A lot of things were *supposed* to happen this episode and didn't. No Angel guest shot and no Glory/Ben revelations.
Buffy's focus seems to mean she can take on groups but is starting to maybe have problems with single opponents. Sort of like the giant in Princess Bride.
Next week is a repeat of “Family”, a truly appropriate choice as far as I’m concerned.

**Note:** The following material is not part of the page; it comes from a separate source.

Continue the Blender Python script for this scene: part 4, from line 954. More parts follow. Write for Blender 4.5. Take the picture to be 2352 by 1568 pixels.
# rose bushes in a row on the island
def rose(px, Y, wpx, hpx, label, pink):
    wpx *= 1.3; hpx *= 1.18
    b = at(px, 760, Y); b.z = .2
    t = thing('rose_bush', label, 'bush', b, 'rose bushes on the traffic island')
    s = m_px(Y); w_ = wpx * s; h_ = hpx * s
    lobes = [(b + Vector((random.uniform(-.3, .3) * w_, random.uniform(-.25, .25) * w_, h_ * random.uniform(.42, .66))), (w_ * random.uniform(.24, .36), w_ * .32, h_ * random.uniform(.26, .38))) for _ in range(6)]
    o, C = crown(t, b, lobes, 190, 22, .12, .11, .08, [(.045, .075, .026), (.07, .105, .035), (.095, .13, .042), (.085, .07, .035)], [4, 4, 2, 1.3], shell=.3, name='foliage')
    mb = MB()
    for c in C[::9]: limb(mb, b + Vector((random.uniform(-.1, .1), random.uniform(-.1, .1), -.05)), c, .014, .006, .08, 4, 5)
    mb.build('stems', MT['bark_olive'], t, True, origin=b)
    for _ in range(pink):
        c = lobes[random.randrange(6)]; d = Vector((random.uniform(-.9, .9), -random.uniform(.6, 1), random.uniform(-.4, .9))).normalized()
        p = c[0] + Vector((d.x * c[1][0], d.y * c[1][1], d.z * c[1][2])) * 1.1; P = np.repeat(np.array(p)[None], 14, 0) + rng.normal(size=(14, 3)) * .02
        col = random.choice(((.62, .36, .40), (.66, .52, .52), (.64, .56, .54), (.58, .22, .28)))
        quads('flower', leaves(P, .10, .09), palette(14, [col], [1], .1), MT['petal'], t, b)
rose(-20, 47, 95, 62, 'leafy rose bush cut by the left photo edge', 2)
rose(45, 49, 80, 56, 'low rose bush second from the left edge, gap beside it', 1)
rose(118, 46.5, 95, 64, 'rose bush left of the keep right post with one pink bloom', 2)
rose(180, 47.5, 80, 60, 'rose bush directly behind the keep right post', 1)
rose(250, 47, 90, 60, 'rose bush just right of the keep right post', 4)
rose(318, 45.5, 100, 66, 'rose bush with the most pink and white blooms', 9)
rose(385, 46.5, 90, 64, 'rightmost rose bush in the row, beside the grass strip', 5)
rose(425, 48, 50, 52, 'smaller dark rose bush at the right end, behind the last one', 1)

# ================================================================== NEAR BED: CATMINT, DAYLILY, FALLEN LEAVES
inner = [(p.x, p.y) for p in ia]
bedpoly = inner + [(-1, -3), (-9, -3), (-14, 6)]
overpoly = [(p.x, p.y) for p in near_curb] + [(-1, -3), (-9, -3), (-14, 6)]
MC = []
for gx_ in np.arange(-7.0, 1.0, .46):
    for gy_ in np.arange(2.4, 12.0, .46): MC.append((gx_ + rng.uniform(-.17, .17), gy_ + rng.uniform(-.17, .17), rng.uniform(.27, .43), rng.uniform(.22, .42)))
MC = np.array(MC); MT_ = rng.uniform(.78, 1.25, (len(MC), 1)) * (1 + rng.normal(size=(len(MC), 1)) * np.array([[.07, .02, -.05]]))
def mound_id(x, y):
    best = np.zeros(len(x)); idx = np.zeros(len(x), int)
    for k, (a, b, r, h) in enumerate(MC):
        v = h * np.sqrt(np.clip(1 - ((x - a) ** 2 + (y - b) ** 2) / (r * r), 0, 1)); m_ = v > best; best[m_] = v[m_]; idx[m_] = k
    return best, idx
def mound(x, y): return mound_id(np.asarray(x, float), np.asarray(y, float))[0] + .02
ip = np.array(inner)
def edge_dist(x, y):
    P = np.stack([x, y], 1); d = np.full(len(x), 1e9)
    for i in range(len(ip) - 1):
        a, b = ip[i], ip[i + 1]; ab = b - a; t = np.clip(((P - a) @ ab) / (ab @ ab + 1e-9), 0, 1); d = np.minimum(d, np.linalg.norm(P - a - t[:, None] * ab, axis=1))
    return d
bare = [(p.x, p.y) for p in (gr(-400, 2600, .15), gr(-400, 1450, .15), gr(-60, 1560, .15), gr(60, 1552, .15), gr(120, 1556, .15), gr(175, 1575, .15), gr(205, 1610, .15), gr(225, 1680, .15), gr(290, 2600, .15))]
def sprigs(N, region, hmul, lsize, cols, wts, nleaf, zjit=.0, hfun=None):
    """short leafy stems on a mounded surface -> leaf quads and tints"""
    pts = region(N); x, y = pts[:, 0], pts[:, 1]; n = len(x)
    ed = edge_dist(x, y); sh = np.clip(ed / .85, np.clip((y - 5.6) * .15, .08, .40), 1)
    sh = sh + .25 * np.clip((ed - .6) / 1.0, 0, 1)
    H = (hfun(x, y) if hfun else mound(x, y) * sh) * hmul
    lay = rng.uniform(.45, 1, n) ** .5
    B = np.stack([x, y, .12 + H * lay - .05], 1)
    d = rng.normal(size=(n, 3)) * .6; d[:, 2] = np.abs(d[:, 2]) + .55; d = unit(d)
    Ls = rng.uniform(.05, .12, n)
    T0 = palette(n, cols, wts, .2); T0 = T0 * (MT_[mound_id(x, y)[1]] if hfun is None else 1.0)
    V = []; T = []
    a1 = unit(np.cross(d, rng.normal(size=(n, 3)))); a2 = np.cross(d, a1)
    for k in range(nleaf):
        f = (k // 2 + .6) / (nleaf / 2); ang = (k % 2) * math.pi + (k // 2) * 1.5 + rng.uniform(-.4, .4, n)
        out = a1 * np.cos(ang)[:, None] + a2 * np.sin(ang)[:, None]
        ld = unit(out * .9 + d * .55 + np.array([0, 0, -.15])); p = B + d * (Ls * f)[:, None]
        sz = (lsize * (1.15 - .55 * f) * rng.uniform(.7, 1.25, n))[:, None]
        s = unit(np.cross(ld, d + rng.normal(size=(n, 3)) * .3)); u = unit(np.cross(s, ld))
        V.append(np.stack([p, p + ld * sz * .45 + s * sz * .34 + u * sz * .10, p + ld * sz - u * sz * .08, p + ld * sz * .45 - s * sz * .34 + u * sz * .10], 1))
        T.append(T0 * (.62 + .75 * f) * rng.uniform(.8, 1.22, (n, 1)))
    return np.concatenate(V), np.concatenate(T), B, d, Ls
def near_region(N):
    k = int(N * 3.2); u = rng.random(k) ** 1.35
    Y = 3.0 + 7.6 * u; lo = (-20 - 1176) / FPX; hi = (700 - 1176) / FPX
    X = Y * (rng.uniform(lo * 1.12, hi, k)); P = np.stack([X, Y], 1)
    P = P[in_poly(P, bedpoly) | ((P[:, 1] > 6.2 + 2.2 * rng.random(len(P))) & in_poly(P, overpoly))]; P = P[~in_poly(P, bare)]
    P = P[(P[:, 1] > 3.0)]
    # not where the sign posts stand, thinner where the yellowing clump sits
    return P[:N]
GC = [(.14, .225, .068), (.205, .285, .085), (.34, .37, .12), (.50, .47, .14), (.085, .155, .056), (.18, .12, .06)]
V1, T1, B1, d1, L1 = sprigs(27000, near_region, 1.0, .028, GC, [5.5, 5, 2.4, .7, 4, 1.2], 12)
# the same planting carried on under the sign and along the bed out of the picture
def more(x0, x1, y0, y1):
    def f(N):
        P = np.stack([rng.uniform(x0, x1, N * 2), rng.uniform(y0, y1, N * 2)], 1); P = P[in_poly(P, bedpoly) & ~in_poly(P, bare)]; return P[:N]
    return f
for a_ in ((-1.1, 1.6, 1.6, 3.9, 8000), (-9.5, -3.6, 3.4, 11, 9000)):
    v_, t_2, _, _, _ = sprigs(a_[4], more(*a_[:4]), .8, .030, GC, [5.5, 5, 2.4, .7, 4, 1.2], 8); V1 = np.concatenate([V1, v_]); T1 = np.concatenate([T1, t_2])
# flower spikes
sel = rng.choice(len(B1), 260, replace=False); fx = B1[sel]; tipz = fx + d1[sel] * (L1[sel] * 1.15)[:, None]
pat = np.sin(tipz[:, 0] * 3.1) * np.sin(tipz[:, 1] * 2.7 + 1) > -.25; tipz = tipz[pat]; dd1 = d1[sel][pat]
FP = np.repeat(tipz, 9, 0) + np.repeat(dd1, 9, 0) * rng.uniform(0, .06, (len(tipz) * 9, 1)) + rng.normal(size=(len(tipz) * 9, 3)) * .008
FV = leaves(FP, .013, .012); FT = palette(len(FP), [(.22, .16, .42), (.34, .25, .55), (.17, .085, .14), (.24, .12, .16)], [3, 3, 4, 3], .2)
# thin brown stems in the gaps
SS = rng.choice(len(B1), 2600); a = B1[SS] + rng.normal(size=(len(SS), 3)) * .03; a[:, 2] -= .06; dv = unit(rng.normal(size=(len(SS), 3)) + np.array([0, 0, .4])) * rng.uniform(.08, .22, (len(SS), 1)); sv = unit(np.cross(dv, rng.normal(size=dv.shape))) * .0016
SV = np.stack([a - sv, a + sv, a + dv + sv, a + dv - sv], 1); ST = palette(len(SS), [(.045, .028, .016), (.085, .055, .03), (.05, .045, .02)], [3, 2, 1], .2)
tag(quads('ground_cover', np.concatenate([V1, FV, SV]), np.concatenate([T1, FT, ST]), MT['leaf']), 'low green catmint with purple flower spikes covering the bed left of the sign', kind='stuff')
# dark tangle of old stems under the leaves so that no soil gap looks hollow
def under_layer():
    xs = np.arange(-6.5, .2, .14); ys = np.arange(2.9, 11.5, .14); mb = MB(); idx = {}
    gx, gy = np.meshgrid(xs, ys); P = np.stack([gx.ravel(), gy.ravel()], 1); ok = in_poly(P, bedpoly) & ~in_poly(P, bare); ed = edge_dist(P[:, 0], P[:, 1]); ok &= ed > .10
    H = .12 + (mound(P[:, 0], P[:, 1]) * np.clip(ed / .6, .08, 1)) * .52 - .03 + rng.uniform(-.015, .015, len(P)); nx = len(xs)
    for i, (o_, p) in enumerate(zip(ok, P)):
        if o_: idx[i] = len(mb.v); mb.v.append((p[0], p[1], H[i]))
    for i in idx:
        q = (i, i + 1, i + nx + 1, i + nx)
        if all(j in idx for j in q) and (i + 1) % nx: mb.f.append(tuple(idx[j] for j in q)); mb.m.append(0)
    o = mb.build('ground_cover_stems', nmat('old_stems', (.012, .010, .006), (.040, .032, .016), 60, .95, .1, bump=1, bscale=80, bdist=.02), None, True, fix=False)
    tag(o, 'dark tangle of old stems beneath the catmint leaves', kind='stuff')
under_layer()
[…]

Random rambling thought harkening back to the fourth season finale "Restless". Xander is heart, Willow is spirit, Giles is brain and Buffy is physical. I was wondering about Tara and Anya and came up with anchor and innocent. Time and again (but highlighted especially in this episode) Tara has seemed to be the calm of the storm, the voice of reason and the steadying presence. What my Texan evil twin might refer to as "a rock". Anya, on the other hand, is the innocent who, by not understanding the need for societies rules looks beyond them and questions why the rules were ever established.
Oh yeah, the kiss. If I were the moral majority this kiss would really get my feathers up. Joan the English Chick said it best on the PupList, this isn't about titillation or sex or a ratings grab. This is about comforting the person you love. When John Byrne created what was likely the first lesbian in mainstream comics (Superman's Maggie Doyle) he explained it in the book as a difference as simple as who you hugged when you needed a hug. And there you are.
This is a random note, not a quote per se. From second season,
"Lie to Me"
Buffy: Does it ever get easy?
Giles: You mean life?
Buffy: Yeah. Does it get easy?
Giles: What do you want me to say?
Buffy: Lie to me.
Giles: Yes, it's terribly simple. The good guys are always stalwart
and true, the bad guys are easily distinguished by their pointy horns or black
hats, and, uh, we always defeat them and save the day. No one ever dies,
and everybody lives happily ever after.
Buffy: Liar.
Angel Notes:
See, you can't just sing a song and have everything be all right (paying attention RenPic?). Especially when you sing as badly as Angel.